Despite the STMP going through three revisions, legal advocates have warned this week that the program still disproportionally targets First Nations youth. Lead solicitor for the Police Accountability Team at the Public Interest Advocacy Centre (PIAC), Grace Gooley told Junkee that the current breakdown between Indigenous and non-Indigenous youth on the STMP was “very, very concerning”.

“First Nations children are really grossly overrepresented in the cohort of STMP targets,” Gooley told Junkee.  “For people aged under 18, First Nations children represent 57 percent of the cohort, for children aged under sixteen, they comprised 64 percent of the cohort.” 

Gooley says that PIAC recently uncovered new documents from NSW Police that detail the extent of the strategies and powers police are encouraged to use when enforcing STMP targets, ranging from using family members as informants to issuing vehicle defect notices.

“The documents show us the full suite of coercive powers police are encouraged to use on someone once they’re placed on the STMP, this includes things like issuing vehicle defects notices according to the logic that reducing someone’s mobility reduces their ability to commit crimes.” Gooley told Junkee. 

“Another really concerning thing police are encouraged to do is build relationships of trust with someone’s family so that they can cultivate family members as intelligence sources.

“That’s obviously really harmful to fostering a pro-social environment which we know is so important to address underlying criminogenic factors.

“Kids that are placed on the STMP experience it as an ongoing pattern of police harassment.
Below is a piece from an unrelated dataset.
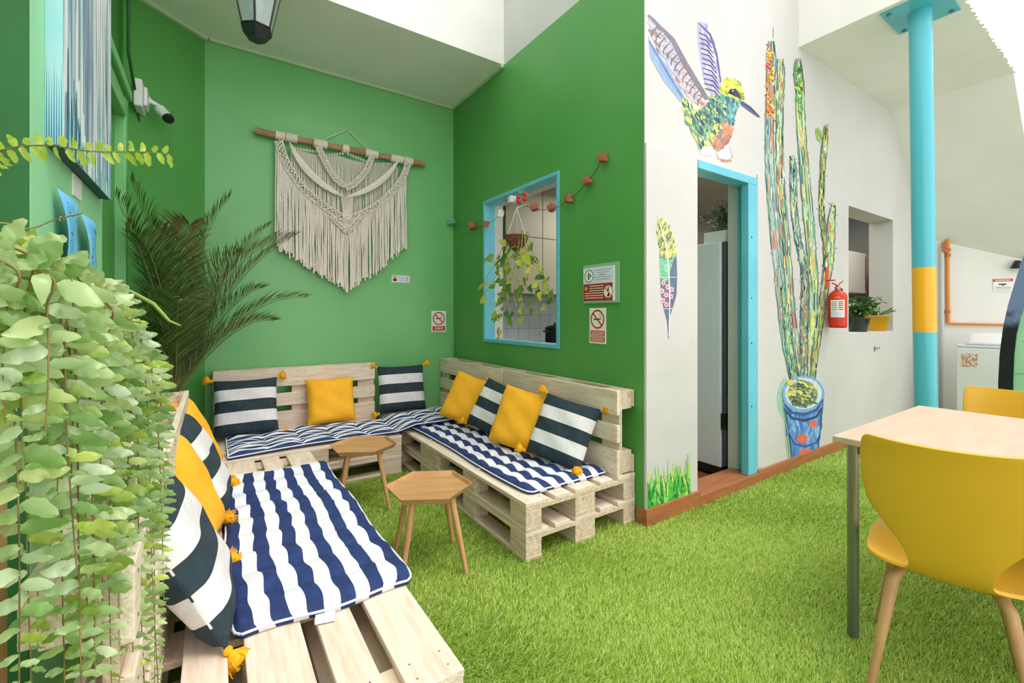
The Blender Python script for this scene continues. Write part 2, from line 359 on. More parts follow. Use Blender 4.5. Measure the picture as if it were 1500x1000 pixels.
# ---------------------------------------------------------------- mats
def mat_pad(name, label, P, nu, nv, stripe, seams, thick=.035, amp=.01, group=None, mats=None, corner=0):
    """P(u, v) -> Vector of the underside; u along the stripes, v across them"""
    t = thing(name, label, 'seat mat', (0, 0, 0), 0, group)
    rr = random.Random(len(label)); vs = []; fs = []; ms = []
    ph = [rr.uniform(-1, 1) for _ in range(40)]
    def top(u, v):
        e = min(u, 1-u)*nu/3.0; e2 = min(v, 1-v)*nv/2.0
        edge = min(1, e)**.5*min(1, e2)**.5 if e > 0 and e2 > 0 else 0
        s = abs(sin(pi*u*seams))**.6
        return .012+edge*(thick*(.45+.55*s)-.012)+amp*edge*sin(v*23+ph[int(u*seams*.999)]*3)*sin(u*seams*pi*2+v*7)*.5
    ins = lambda u, v: ((min(u, 1-u) < corner and min(v, 1-v) < corner*2))
    for i in range(nu+1):
        for j in range(nv+1):
            u, v = i/nu, j/nv
            p = P(u, v); wob = .0035*sin(u*seams*2*pi+ph[j % 40]*2)
            vs.append(p+Vector((0, 0, top(u, v)))+(P(min(u+.001, 1), min(v+.01, 1))-P(u, max(v-.01, 0))).normalized()*wob*(1 if 0 < j < nv else 0))
    N0 = len(vs)
    for i in range(nu+1):
        for j in range(nv+1): vs.append(P(i/nu, j/nv)+Vector((0, 0, .001)))
    g = lambda i, j: i*(nv+1)+j
    for i in range(nu):
        for j in range(nv):
            k = int((j+.5)/nv*stripe) % 2
            fs.append((g(i, j), g(i+1, j), g(i+1, j+1), g(i, j+1))); ms.append(k)
            fs.append((N0+g(i, j+1), N0+g(i+1, j+1), N0+g(i+1, j), N0+g(i, j))); ms.append(1)
    for i in range(nu):
        for j, s in ((0, 1), (nv, -1)):
            q = (g(i, j), g(i+1, j), N0+g(i+1, j), N0+g(i, j)); fs.append(q[::-s]); ms.append(0)
    for j in range(nv):
        for i, s in ((0, -1), (nu, 1)):
            q = (g(i, j), g(i, j+1), N0+g(i, j+1), N0+g(i, j)); fs.append(q[::-s]); ms.append(int((j+.5)/nv*stripe) % 2)
    mb = MB(); mb.v = [tuple(v) for v in vs]; mb.f = fs; mb.m = ms; mb.sm = [True]*len(fs)
    o = mb.build('pad', [BLUE, MWHT], t); flip_fix(o)
    # piping
    loop = [P(i/nu, 0) for i in range(nu+1)]+[P(1, j/nv) for j in range(1, nv+1)]+[P(1-i/nu, 1) for i in range(1, nu+1)]+[P(0, 1-j/nv) for j in range(1, nv+1)]
    MB().tube([p+Vector((0, 0, .015)) for p in loop], .004, 6, cap=False).build('piping', MWHT, o)
    return t
SEAT = .2895
def rnd(u, v, k=.06):
    # round the corners of the unit square a little
    du = max(0, k-u)/k; du2 = max(0, u-(1-k))/k; e = max(du, du2)
    if e > 0:
        sh = (1-max(0, 1-e*e)**.5)*.09; v = .5+(v-.5)*(1-sh)
    return u, v
def PL(u, v):
    u, v = rnd(u, v, .05)
    y = 1.47+u*1.47; x = .04+v*.53
    return Vector((x+.006*sin(y*9), y+.01*sin(v*9)-.02*v, SEAT+.002))
mL = mat_pad('seat_mat', 'blue and white striped quilted mat on the left pallet bench, with white care tag', PL, 84, 66, 11, 9, .034, .008)
tg = at(480, 900, Z=.3)
MB().box(-.028, .028, -.055, .0, 0, .0012).build('care_tag', WPLAST, mL).matrix_local = Matrix.Translation((.29, 1.465, .3))@Matrix.Rotation(radians(-14), 4, 'Z')@Matrix.Rotation(radians(6), 4, 'X')
def PBm(u, v):
    u, v = rnd(u, v, .05)
    y = 1.83+u*1.62; x = 1.325+v*.56
    return Vector((x+.012*sin(y*5)-.03*max(0, u-.8), y, SEAT+.002+.012*max(0, sin(u*9+v*3))*u))
mR = mat_pad('seat_mat', 'navy and white striped mat with cord ties on the right bench under the window', PBm, 84, 66, 11, 11, .03, .01)
def PAm(u, v):
    x = .08+u*1.76; y = 3.325+v*.50
    s = sin(u*pi)
    return Vector((x, y+.02*sin(u*7)+.03*max(0, u-.8), SEAT+.002+.014*max(0, sin(v*8+u*3))+.036*min(1, max(0, (u-.62)/.08))))
mB = mat_pad('seat_mat', 'blue and white striped mat bunched up along the back bench below the macrame', PAm, 80, 72, 18, 8, .032, .014)
def ties(t, x, y, nx, ny, l=.2):
    for k in (-1, 1):
        pts = [Vector((x, y, SEAT+.012)), Vector((x+nx*.03, y+ny*.03, SEAT+.006)), Vector((x+nx*.045+k*.006*abs(ny), y+ny*.045+k*.006*abs(nx), SEAT-.05)), Vector((x+nx*.045+k*.012*abs(ny), y+ny*.045+k*.012*abs(nx), SEAT-l-.03*k))]
        MB().tube(pts, .0028, 5).build('cord_tie', MWHT, t)
ties(mR, 1.325, 2.3, -1, 0, .16); ties(mR, 1.325, 3.02, -1, 0, .22); ties(mB, .78, 3.32, 0, -1, .2); ties(mR, 1.6, 1.832, 0, -1, .04)
# ---------------------------------------------------------------- cushions
def cushion_mesh(mb, S, T, bands, n=25):
    """flat in local xz plane, standing: x across, z up, y thickness"""
    def pt(i, j, s):
        u = -1+2*i/n; v = -1+2*j/n
        prof = max(0, (1-u**4))**.5*max(0, (1-v**4))**.5
        pinch = 1-.06*(1-v*v) if abs(u) > .999 else 1
        x = u*S/2*(1-.05*(1-v*v)*abs(u)**3); z = v*S/2*(1-.05*(1-u*u)*abs(v)**3)
        wr = .004*sin(u*5+v*7)*prof
        return Vector((x, s*(T/2*prof+.003)+wr, z+S/2))
    for s in (-1, 1):
        o = len(mb.v)
        for i in range(n+1):
            for j in range(n+1): mb.v.append(tuple(pt(i, j, s)))
        for i in range(n):
            for j in range(n):
                a = o+i*(n+1)+j; q = (a, a+n+1, a+n+2, a+1)
                mb.f.append(q if s < 0 else q[::-1]); mb.m.append(bands[int(j/n*len(bands))]); mb.sm.append(True)
    # rim
    ring = [(i, 0) for i in range(n)]+[(n, j) for j in range(n)]+[(n-i, n) for i in range(n)]+[(0, n-j) for j in range(n)]
    o = len(mb.v); R = len(ring)
    for (i, j) in ring: mb.v.append(tuple(pt(i, j, -1))); mb.v.append(tuple(pt(i, j, 1)))
    for k in range(R):
        a = o+2*k; b = o+2*((k+1) % R); mb.f.append((a, b, b+1, a+1)[::-1]); mb.m.append(bands[min(len(bands)-1, int(ring[k][1]/n*len(bands)))]); mb.sm.append(True)
def tassel_mesh(l=.06, seed=0):
    rr = random.Random(seed); mb = MB()
    mb.lathe([(.004, 0), (.011, .004), (.013, .012), (.008, .02)], 10)
    mb.lathe([(.007, .018), (.020, .03), (.030, l*.85), (.012, l*.97), (.002, l)], 12)
    for k in range(60):
        a = rr.uniform(0, 2*pi); r = rr.uniform(.010, .035); e = Vector((cos(a)*r, sin(a)*r, l+rr.uniform(-.008, .008))); s = Vector((cos(a)*.008, sin(a)*.008, .02))
        mid = (s+e)/2+Vector((cos(a), sin(a), 0))*rr.uniform(.004, .01)
        mb.tube([s, mid, e], .0016, 4)
    return mb
TMS = [tassel_mesh(.062, k).mesh('tassel', TASS) for k in range(3)]
STR = MB(); cushion_mesh(STR, .45, .13, [0, 1, 0, 1, 0]); STRM = STR.mesh('cover', [NAVY, CANV])
PLN = MB(); cushion_mesh(PLN, .40, .13, [0]); PLNM = PLN.mesh('cover', YEL)
def cushion(label, base, rz, tilt, striped=True, roll=0, S=1, tassels=(), group=None):
    t = thing('cushion', label, 'cushion', base, 0, group)
    t.rotation_euler = (Matrix.Rotation(rz, 4, 'Z')@Matrix.Rotation(tilt, 4, 'X')@Matrix.Rotation(roll, 4, 'Y')).to_euler()
    t.scale = (S, 1, S)
    o = bpy.data.objects.new('cover', STRM if striped else PLNM); COL.objects.link(o); o.parent = t
    h = .225 if striped else .2
    for q in tassels:
        sx, sz = q[0], q[1]
        m = bpy.data.objects.new('tassel', random.choice(TMS)); COL.objects.link(m); m.parent = t
        d = Vector(q[2:5]) if len(q) > 2 else Vector((sx, -.1, (.25 if sz > 0 else -.1)))
        m.matrix_local = Matrix.Translation((sx*(h-.004), 0, h+sz*(h-.004)))@d.to_track_quat('Z', 'Y').to_matrix().to_4x4()@Matrix.Scale(1/S, 4)
    return t
SC1 = 'navy and white striped cushions'; SC2 = 'plain yellow cushions'
TOPM = SEAT+.035
ALL4 = ((-1, 1), (1, 1), (-1, -1), (1, -1))
# back bench: face -Y (rz=0; local -y faces camera side); tilt leans back (top to +Y)
cushion('striped navy and white cushion with yellow tassels, leftmost on back bench', (.21, 3.80, TOPM), 0, radians(-20), True, 0, .93, ALL4, SC1)
cushion('plain yellow square cushion on back bench, centred under the macrame', (.81, 3.83, TOPM), 0, radians(-17), False, radians(0), .93, (), SC2)
cushion('striped navy and white cushion at the corner beyond the back bench end', (1.42, 3.87, TOPM+.01), radians(-6), radians(-15), True, 0, .93, ((-1, 1), (1, 1), (-1, -1)), SC1)
# right bench: facing -X: rz=-90 maps local -y -> -X
R90 = -pi/2
cushion('plain yellow cushion nearest the room corner on the right bench', (1.64, 3.22, TOPM+.012), R90+radians(38), radians(-24), False, radians(16), 1, ((1, 1),), SC2)
cushion('striped cushion below the left side of the blue window, between yellow cushions', (1.66, 2.85, TOPM+.01), R90+radians(22), radians(-26), True, radians(14), .86, ((-1, -1, -.4, -1, .1), (1, -1, .4, -1, .1)) , SC1)
cushion('plain yellow cushion below the window, between two striped ones', (1.63, 2.44, TOPM), R90+radians(25), radians(-22), False, radians(9), 1, (), SC2)
cushion('striped navy and white cushion with tassels nearest the white wall, on right bench', (1.68, 2.09, TOPM), R90+radians(20), radians(-25), True, radians(9), .87, ((-1, 1), (1, 1), (-1, -1, -1, -.8, 0), (1, -1, .3, -1, .15)), SC1)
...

They experience it as an intrusive and coercive exercise of police powers. We’re talking about repeated home attendances and stops and searches on the street when they’re out with family and friends, which is hugely stigmatizing and embarrassing.”

According to PIAC, police officers use two separate algorithms to identify which young people should be placed on an STMP, the Crime Severity Index and Risk Factor Identification Tool. Gooley told Junkee that while the mechanics of both systems are shrouded in mystery, one question in the Risk Factor Identification Tool questionnaire seen by PIAC raised concerns of structural bias.

“The one question we’ve seen is “are there any indicators of family instability within the young person’s family?”, that question indicates that the RFIT is structurally weighted against children from disadvantaged backgrounds,” Gooley told Junkee.

Other documents seen by PIAC suggest that police officers are free to use their discretion to nominate individuals to be placed on an STMP, a power Gooley says leaves the program on to the bias of individual police officers.

While the Bureau of Crime Statistics and Research (BOCSAR) concluded that STMPs are “associated with a reduction in crime”, Gooley says that PIAC will continue to lobby the NSW Police to stop using STMPs on young people.

“We know that contact with the criminal justice from a young age is a key predictor of future contact. This increased contact with police through the STMP leads to an increase of policing-related charges, for policing-related offences like offensive language and resisting arrest, which just keeps young people entrenched in the criminal justice system.”